Andre Greipel's Lotto-Soudal team will be racing in the Hammer Series, the revolutionary international professional road cycling race, on 26th May 2018

To stream the Hammer Series live, visit

Cyc: After a difficult winter with your mother passing away in December, you started the season strongly with two stage wins at the Tour Down Under in January.

Do you feel like this could still be a successful year?

AG: At the start of the season everything was pretty good. It is always nice to start the season successfully because it brings comfort to me and the team. But then everything that came afterwards was not as expected.

Cyc: Do you find it hard to watch races when you’re injured?

AG: Let’s say for sure it is not easy to see your teammates trying their best in the races. I didn’t watch them so much but I always watch a little bit of video coverage to get the breadth of the race.

But in the end I am more prepared to race than to watch.

Cyc: We interviewed your teammate Adam Hansen recently and he said he has been racing with you longer than he has been in a relationship with any of his girlfriends. Is loyalty important to you?

AG: I think it is important that sprinters have good riders behind you because you never win alone.
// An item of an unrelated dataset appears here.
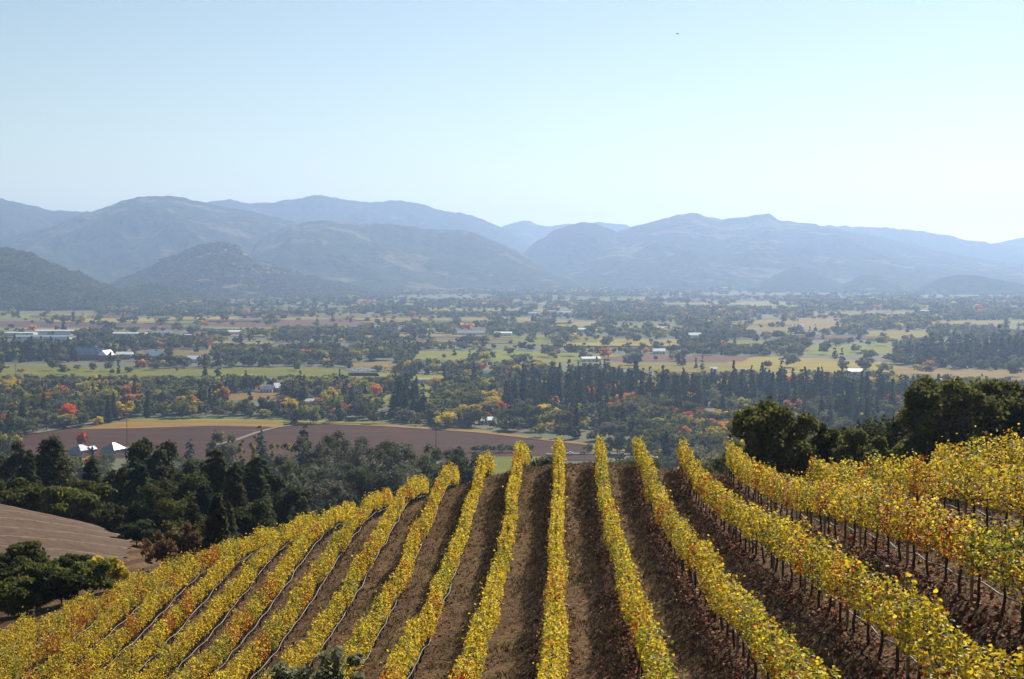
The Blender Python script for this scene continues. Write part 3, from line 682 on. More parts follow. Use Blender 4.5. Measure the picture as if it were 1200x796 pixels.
LEFT = [(85, 566, 78, 192, 'oak', 'oak', 'broad rounded green oak behind the brown terraced field', 9000, .3), (20, 562, 62, 196, 'oak', 'oak', 'rounded oak at the left edge above the brown terraces', 7000, .3),
        (60, 503, 66, 245, 'con', 'pine', 'wide tall dark fir left of the white roofed houses', 9000, .42), (6, 512, 46, 250, 'oak', 'grey', 'grey-green tree at the left edge beneath the red field', 6000, .34),
        (30, 520, 40, 240, 'con', 'conifer', 'slim dark conifer between the left edge tree and the wide fir', 5000, .4), (106, 531, 34, 238, 'con', 'conifer', 'dark conifer just below the white roofed houses', 5000, .4),
        (130, 545, 36, 232, 'con', 'pine', 'dark pine below the second white roofed house', 5000, .4), (186, 514, 68, 250, 'oak', 'pine', 'tall grey-green rounded pine right of the white roofed houses', 9000, .36),
        (150, 548, 44, 228, 'oak', 'dark', 'dark filler oak at the foot of the tall rounded pine', 5000, .34), (224, 532, 56, 244, 'con', 'pine', 'broad olive conifer right of the tall rounded pine', 8000, .42),
        (258, 528, 34, 256, 'con', 'conifer', 'narrow dark conifer right of the broad olive conifer', 5000, .4), (290, 536, 66, 225, 'con', 'dark', 'massive black-green conifer left of the grey woodland', 9000, .42),
        (322, 556, 54, 222, 'oak', 'dark', 'dark oak at the edge of the vines below the grey woodland', 6000, .32), (265, 570, 60, 205, 'oak', 'dark', 'black-green oak behind the left vines, below the massive conifer', 6000, .32),
        (205, 575, 60, 205, 'oak', 'dark', 'dark oak in the shade below the broad olive conifer', 6000, .32), (170, 578, 56, 200, 'oak', 'dark', 'dark oak right of the broad rounded green oak', 6000, .32),
        (118, 590, 46, 196, 'oak', 'dark', 'dark oak tucked against the broad rounded green oak', 5000, .3), (345, 575, 50, 230, 'oak', 'pine', 'olive oak just above the vine crest below the grey woodland', 5000, .32),
        (235, 602, 60, 165, 'oak', 'dark', 'low dark oak directly behind the left vine rim', 5000, .26), (285, 588, 56, 170, 'oak', 'dark', 'low dark oak behind the vine rim below the massive conifer', 5000, .26),
        (306, 490, 18, 720, 'con', 'conifer', 'sharp dark conifer at the right end of the dirt road', 1600, .9), (356, 492, 20, 700, 'con', 'conifer', 'sharp dark conifer standing alone above the grey woodland', 1600, .9),
        (283, 516, 12, 640, 'oak', 'lime', 'yellow-green poplar left of the sharp dark conifer', 900, .7), (298, 511, 13, 640, 'oak', 'yellow', 'yellow poplar beside the sharp dark conifer', 900, .7),
        (322, 520, 14, 630, 'oak', 'lime', 'yellow-green poplar between the two sharp conifers', 900, .7), (339, 521, 14, 630, 'oak', 'lime', 'lime green poplar just left of the lone sharp conifer', 900, .7),
        (260, 503, 40, 800, 'oak', 'olive', 'round olive oak beside the dirt road at the red field', 2200, 1.0), (222, 511, 15, 820, 'con', 'conifer', 'little dark conifer in front of the red field', 900, .9),
        (97, 506, 13, 1040, 'oak', 'red', 'bright red tree behind the white roofed houses', 900, .9)]
for (u, v, w, d, kd, pl, lb, n, sz) in LEFT: hero(u, v, w, d, kd, pl, lb, n=int(n * 1.7), size=sz * .75, nl=14, base=.05 if d > 600 else .2)
# grey woodland behind the crest, left of centre
gw = [(348, 538, 34), (365, 515, 36), (382, 522, 34), (398, 503, 36), (415, 512, 38), (432, 508, 36), (448, 516, 36), (462, 522, 36), (478, 519, 32), (495, 524, 34), (512, 520, 30), (528, 526, 30), (545, 529, 32), (372, 548, 40), (400, 540, 40),
      (428, 545, 42), (455, 546, 42), (482, 540, 40), (510, 545, 36), (340, 556, 36), (386, 566, 40), (560, 532, 26), (345, 512, 30), (330, 530, 28)]
for i, (u, v, w) in enumerate(gw):
    hero(u, v, w * 1.5, 330 + (560 - v) * 2.4, 'oak', 'grey' if i % 3 else 'pine', 'grey-green oak in the woodland just behind the vine crest', n=8000, size=.27, nl=18, group='oaks of the grey woodland behind the crest', base=.08)
# the shrub at the bottom edge
hero(360, 758, 98, 27, 'shrub', 'sage', 'grey-green shrub at the bottom edge in front of the vines', 'shrub', n=5200, size=.055, nl=18)
hero(412, 770, 46, 26.5, 'shrub', 'sage', 'small grey-green sprig shrub right of the bottom edge shrub', 'shrub', n=1600, size=.05, nl=9)
# trees that close the hillside wood on both sides
TERR = [(-120, 590), (0, 596), (60, 603), (115, 619), (160, 638), (170, 655), (110, 690), (-120, 760)]
PROF_U = [-60, 0, 40, 62, 80, 100, 145, 160, 190, 215, 250, 300, 340, 365, 400, 450, 520, 560, 690, 760, 850, 900, 950, 1000, 1060, 1100, 1200, 1300]
PROF_V = [504, 504, 502, 504, 525, 530, 530, 524, 512, 520, 522, 520, 524, 512, 508, 513, 522, 532, 545, 530, 512, 498, 490, 484, 474, 470, 460, 455]
HV = {}
def hill_variant(kd, pl, var):
    if (kd, pl, var) not in HV:
        if kd == 0: V, F, sh = crown_conifer(1, [.5, .6, .44][var], 9500, .018, 700 + var, base=.05, taper=.72)
        else: V, F, sh = crown_round(1, [1.0, 1.2, .9][var], 13, 9500, .019, 800 + var + len(pl), base=.1)
        HV[kd, pl, var] = (new_mesh('crown', V, F, M_TREE, tints(TP[pl], sh, len(F), 900 + var)), trunk_mb(1, .03, 40 + var, 4, .3, .7).mesh('trunk', M_BARK, True))
    return HV[kd, pl, var]
def hill_wood(x0, x1, ya, yb, cell, pick, label, group, seed):
    r = np.random.default_rng(seed); c = 0
    for gy in np.arange(ya, yb, cell):
        for gx in np.arange(x0, x1, cell):
            x, y = gx + r.uniform(-.45, .45) * cell, gy + r.uniform(-.45, .45) * cell; z = gz(x, y)
            if z < .5: continue
            uu, vv = project([(x, y, z)]); uu, vv = uu[0], vv[0]
            if not -40 < uu < 1240 or in_poly(np.array([uu]), np.array([vv]), TERR)[0]: continue
            d = math.hypot(x, y); kd, pl, hm = pick(r, uu, d); h = hm * r.uniform(.75, 1.15)
            lim = np.interp(uu, PROF_U, PROF_V) + r.uniform(-6, 14); top = CZ + hdir(uu, lim)[2] * d
            h = min(h, top - z)
            if h < 3.0: continue
            ut, vt = project([(x, y, z + h)])
            if in_poly(ut, vt, TERR)[0] or in_poly(ut, vt + 8, TERR)[0]: continue
            if uu < 560 and vt[0] > 620: continue
            if uu < 175 and d < 172: continue
            if 325 < uu < 600 and d < 235: continue
            cm, tm = hill_variant(kd, pl, int(r.integers(3))); w = h * r.uniform(.85, 1.2) * (1 if h > 7 or d < 185 else 1.25)
            t = thing(('conifer_tree', 'oak_tree')[kd], label[kd], 'tree', (x, y, z), r.uniform(0, 6.28), group[kd]); t.scale = (w, w, h)
            link('trunk', tm, t); link('crown', cm, t); c += 1
    return c
def pick_left(r, u, d):
    q = r.random()
    if u > 320: return (1, 'grey' if q < .75 else 'pine', 9.5)
    hs_ = 7.0 if d < 185 else 12.5
    return (0, ['conifer', 'pine'][int(r.integers(2))], 20 if d > 185 else 10) if q < .55 else (1, ['dark', 'oak', 'dark', 'pine'][int(r.integers(4))], hs_)
def pick_right(r, u, d):
    q = r.random()
    if d > 320 and q < .55: return (0, 'conifer', 26)
    return (0, 'pine', 17) if q < .2 else (1, ['dark', 'oak', 'pine', 'olive', 'grey'][int(r.integers(5))], 12)
nh = hill_wood(-240, 4, 118, 520, 13.5, pick_left, ('dark conifer in the shaded wood behind the left vines', 'dark oak or grey oak in the wood behind the left vines'), ('conifers of the wood behind the left vines', 'oaks of the wood behind the left vines'), 1)
nh2 = hill_wood(4, 330, 128, 760, 18, pick_right, ('dark conifer on the slope behind the right hand oaks', 'round tree on the slope behind the right hand oaks'), ('conifers on the slope behind the right oaks', 'round trees on the slope behind the right oaks'), 2)
print('hill wood', nh, nh2)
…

I find it quite a privilege to have found a team like that in the past years.

We [Greipel and Hansen] have been working already 10 years together now [at Lotto and previously T-Mobile]. It is not so often you can see such a supportive team behind a rider and that is what makes the difference, which is why even at our age (Greipel is 35, Hansen is 36) we are still able to perform.

For me, it is always important to feel comfortable during a Grand Tour or any race. You have your friends around and I call them family.

Cyc: Does it make any difference to you when you have fans behind you?

AG: Of course it registers but for me it is just important to ride the bike, race the bike and try to do the best during the races and in training.

But I am a normal guy. I like to ride my bike. I made my hobby and my passion into a job. I cannot change the world but if I can help inspire people with the way I am dealing with the job then that is nice.